Copy the lines of the data below exactly, starting at the first and stopping after the line that contains "SC.camera = cam"; include no pictures.

[Begin]

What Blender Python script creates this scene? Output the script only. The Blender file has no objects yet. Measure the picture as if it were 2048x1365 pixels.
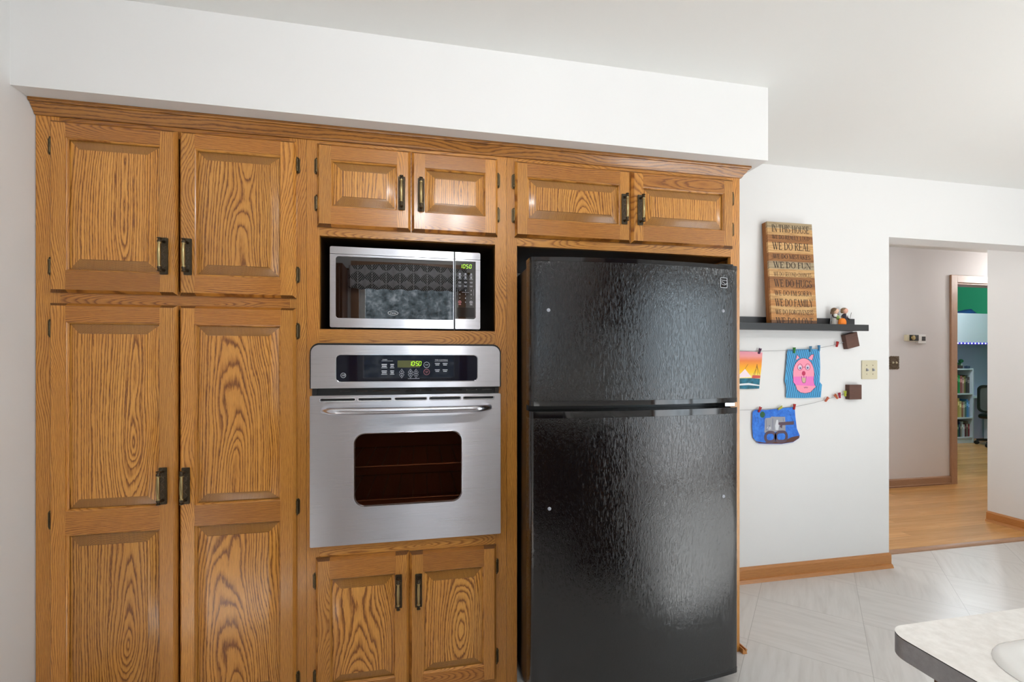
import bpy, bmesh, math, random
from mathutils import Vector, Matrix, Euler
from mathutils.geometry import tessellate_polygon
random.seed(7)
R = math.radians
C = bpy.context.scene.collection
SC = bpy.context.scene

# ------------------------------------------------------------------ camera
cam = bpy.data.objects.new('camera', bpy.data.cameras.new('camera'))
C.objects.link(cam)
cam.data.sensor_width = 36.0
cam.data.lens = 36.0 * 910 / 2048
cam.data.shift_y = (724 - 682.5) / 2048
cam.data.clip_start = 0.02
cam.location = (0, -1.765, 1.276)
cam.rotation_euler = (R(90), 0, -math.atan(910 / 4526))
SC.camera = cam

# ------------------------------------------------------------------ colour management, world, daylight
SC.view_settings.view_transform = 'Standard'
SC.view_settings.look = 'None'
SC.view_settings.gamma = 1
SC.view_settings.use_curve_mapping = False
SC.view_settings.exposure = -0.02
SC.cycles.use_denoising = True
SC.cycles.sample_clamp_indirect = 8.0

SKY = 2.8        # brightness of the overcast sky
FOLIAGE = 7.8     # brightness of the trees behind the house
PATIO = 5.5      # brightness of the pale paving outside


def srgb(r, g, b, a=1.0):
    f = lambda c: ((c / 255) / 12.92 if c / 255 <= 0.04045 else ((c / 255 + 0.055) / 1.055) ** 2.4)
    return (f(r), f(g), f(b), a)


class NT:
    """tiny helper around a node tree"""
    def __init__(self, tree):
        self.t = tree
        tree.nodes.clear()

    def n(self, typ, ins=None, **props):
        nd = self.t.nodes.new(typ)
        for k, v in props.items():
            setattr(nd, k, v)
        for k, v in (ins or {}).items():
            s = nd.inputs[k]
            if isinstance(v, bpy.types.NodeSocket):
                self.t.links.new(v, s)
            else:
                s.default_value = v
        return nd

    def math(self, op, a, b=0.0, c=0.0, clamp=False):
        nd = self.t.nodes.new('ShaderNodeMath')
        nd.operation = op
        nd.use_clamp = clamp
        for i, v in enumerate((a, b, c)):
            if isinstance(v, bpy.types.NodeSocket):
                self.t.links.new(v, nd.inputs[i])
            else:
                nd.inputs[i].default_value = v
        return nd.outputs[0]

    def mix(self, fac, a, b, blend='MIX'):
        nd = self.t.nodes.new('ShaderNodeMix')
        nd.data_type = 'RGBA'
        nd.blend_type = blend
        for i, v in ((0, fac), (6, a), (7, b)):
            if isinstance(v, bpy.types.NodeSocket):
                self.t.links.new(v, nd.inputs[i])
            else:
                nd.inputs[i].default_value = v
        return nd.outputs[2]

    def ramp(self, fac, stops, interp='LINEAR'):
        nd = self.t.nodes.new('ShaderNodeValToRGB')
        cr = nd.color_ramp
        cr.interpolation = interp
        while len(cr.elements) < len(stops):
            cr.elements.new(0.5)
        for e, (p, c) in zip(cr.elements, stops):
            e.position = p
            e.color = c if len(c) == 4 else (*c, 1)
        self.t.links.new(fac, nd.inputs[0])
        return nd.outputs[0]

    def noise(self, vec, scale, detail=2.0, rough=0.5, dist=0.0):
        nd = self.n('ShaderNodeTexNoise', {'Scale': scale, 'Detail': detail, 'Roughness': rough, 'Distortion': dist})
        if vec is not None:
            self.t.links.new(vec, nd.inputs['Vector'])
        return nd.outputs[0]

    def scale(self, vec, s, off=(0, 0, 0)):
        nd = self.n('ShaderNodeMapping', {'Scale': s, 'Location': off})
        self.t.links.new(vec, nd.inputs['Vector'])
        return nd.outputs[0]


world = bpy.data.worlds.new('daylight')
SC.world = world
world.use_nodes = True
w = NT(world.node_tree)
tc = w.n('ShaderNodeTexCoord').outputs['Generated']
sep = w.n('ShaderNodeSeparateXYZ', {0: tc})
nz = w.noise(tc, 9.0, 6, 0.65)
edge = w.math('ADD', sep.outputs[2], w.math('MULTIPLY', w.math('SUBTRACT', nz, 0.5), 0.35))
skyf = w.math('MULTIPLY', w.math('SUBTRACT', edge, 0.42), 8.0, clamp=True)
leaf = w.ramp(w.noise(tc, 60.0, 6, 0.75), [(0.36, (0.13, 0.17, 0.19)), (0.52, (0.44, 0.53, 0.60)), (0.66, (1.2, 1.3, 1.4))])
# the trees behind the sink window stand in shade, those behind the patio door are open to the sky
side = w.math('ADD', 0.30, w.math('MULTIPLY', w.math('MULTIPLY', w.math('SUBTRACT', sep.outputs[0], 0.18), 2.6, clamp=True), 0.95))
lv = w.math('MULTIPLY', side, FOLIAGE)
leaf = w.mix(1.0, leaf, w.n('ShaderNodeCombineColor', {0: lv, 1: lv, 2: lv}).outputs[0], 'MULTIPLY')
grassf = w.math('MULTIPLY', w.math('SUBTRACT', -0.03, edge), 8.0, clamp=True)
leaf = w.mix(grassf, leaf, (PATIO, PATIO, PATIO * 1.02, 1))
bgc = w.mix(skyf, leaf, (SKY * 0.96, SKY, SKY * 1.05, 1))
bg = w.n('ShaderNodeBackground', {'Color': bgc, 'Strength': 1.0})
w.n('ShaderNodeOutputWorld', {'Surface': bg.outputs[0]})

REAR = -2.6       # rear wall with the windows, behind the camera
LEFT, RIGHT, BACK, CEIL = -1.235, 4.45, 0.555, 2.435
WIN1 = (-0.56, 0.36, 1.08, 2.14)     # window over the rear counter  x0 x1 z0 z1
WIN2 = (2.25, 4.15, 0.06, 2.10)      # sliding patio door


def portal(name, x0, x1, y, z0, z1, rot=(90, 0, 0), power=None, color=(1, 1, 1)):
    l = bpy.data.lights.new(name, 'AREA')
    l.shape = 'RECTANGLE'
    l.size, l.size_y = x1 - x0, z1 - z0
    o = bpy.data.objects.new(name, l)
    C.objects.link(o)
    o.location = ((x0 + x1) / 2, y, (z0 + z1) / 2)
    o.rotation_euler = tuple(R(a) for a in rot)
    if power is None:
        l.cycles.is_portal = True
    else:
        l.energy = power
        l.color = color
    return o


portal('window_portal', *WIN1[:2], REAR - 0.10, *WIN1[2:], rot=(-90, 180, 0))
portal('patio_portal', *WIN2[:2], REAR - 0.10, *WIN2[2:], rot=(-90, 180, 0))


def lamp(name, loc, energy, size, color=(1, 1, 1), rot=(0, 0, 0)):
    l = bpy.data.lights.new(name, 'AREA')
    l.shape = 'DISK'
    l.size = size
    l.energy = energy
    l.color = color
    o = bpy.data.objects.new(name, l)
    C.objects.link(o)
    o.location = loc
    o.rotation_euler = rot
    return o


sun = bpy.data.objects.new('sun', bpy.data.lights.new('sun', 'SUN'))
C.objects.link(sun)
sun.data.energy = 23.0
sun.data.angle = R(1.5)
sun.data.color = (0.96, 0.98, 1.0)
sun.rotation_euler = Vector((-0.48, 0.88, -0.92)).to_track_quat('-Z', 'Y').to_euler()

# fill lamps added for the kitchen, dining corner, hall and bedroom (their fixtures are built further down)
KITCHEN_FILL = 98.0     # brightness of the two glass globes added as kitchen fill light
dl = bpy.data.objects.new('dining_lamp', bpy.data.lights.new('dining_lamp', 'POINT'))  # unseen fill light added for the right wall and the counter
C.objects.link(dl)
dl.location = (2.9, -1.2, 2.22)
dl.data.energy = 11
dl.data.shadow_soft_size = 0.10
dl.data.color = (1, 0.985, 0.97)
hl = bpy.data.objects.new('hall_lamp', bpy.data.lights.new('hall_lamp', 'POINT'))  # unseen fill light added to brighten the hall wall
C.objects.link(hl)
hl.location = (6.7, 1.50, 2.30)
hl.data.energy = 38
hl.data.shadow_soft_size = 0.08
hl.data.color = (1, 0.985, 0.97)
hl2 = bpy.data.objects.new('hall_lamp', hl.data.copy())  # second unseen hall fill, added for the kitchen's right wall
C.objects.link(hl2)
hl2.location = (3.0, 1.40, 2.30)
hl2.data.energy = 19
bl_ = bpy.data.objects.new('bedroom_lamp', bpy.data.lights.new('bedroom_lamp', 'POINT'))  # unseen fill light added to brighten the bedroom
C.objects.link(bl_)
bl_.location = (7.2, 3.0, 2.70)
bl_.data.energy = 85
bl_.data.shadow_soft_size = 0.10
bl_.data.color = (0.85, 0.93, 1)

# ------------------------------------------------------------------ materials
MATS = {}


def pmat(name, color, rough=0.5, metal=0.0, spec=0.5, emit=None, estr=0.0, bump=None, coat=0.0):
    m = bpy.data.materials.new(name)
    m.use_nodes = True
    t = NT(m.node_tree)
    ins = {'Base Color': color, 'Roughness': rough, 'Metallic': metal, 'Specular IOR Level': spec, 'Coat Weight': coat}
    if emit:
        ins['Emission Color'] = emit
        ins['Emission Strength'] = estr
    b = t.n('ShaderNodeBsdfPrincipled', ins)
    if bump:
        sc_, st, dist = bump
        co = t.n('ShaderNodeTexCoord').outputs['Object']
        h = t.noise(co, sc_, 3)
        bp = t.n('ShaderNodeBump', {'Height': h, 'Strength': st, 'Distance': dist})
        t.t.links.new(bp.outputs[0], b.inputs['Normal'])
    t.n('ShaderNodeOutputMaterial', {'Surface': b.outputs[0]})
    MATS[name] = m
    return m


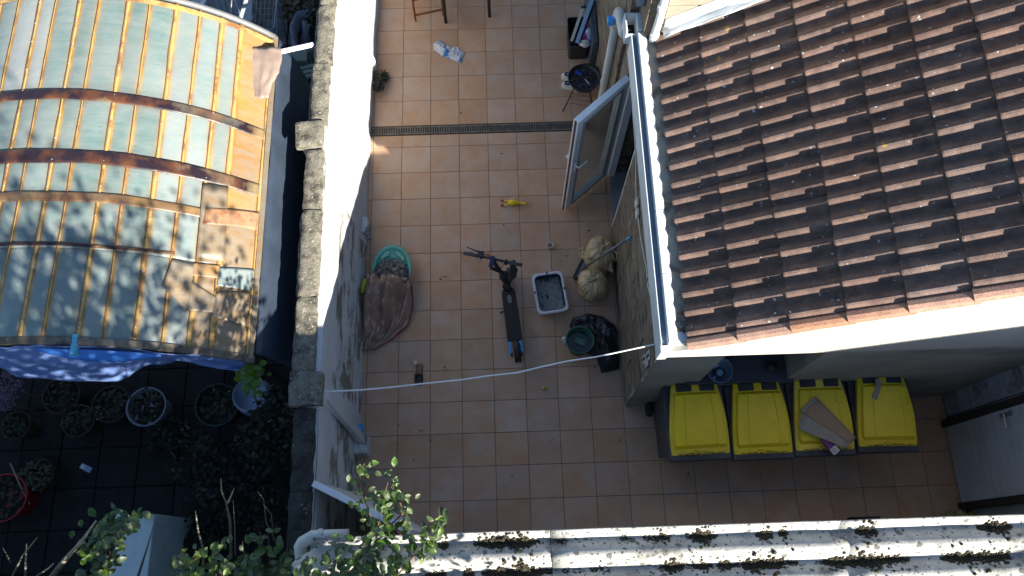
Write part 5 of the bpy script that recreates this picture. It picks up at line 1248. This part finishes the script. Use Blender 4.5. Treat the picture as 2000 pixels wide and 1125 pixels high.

[End]

Task result:
What Blender Python script creates this scene? Output the script only. The Blender file has no objects yet. Measure the picture as if it were 2048x1365 pixels.
import bpy, bmesh, math, random
from mathutils import Vector, Matrix, Euler
from mathutils.geometry import tessellate_polygon
random.seed(7)
R = math.radians
C = bpy.context.scene.collection
SC = bpy.context.scene

# ------------------------------------------------------------------ camera
cam = bpy.data.objects.new('camera', bpy.data.cameras.new('camera'))
C.objects.link(cam)
cam.data.sensor_width = 36.0
cam.data.lens = 36.0 * 910 / 2048
cam.data.shift_y = (724 - 682.5) / 2048
cam.data.clip_start = 0.02
cam.location = (0, -1.765, 1.276)
cam.rotation_euler = (R(90), 0, -math.atan(910 / 4526))
SC.camera = cam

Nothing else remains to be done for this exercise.